Por isso mesmo, todas essas matérias estão na página de abertura de meu portfólio (tenho todas as matérias que publiquei até hoje). Guardo-as com todo carinho, pois foi com aquelas folhas datilografadas e amareladas que minha carreira começou! E devo muito a elas!
* Este post foi criado no dia 28 de maio de 2006 e "subido" a pedido do leitor Geraldo Moreira Alves.
6 comentários:
Ei, eu lembro dessa matéria, achei até esquisito na época, porque ficou maior que de costume, agora já entendi porque. Mais um grande mistério da vida é revelado! Obrigado Sidney!
Também me lembro dessa matéria de música, mas nunca a tinha lido completa. Muito boa mesmo.
Abração.
Eu também li essa matéria na época.

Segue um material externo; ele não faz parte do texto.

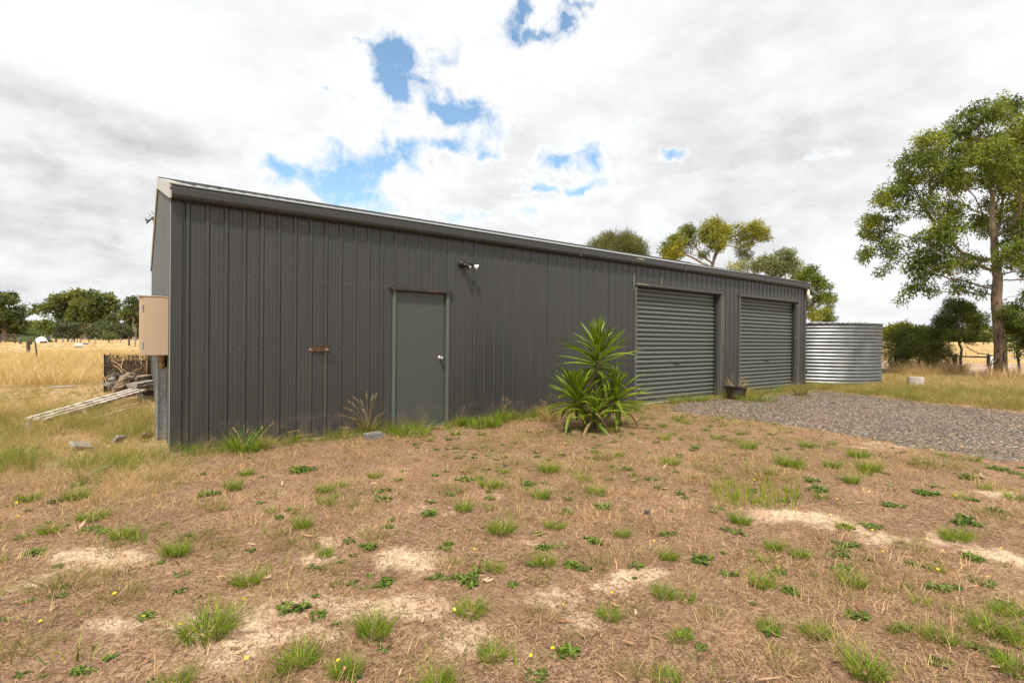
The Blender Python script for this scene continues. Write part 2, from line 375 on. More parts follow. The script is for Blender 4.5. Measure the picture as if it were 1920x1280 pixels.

Ainda era apenas um leitor.
Uma grande experiência mesmo! A partir dela dá pra entender como as coisas mudaram hoje. Não apenas o modo de se falar do assunto, mas também a maneira de ingressar no meio. Isto é, falar sobre, qualquer um pode, porém, se destacar no meio é outra história. Ainda assim é um grande incentivo! Parabéns e que muitas recordações venham pela frente ainda!
Essa matérias que saíam na revista do Sandman, e que a Pixel vem ensaiando fazer em suas publicãções mensais, são maravilhosas!
Se eu tivesse que escolher, pegaria as edições brazucas de Lorde Morpheus só por causa delas...
Legal, Sidão, estas memórias são sempre gostosas, mesmo para nos que participamos apenas como leitores!
Lembro também da primeira "participação" do Leandro em uma HQ: foi em uma sessão de cartas de uma revista da Abril, se não me engano foi em uma Heróis da TV, de 1979 ou menos. Detalhe: a participação não foi como editor, mas como um leitor que mandava seus comentários! :)
Abração e continue sempre com o bom trabalho!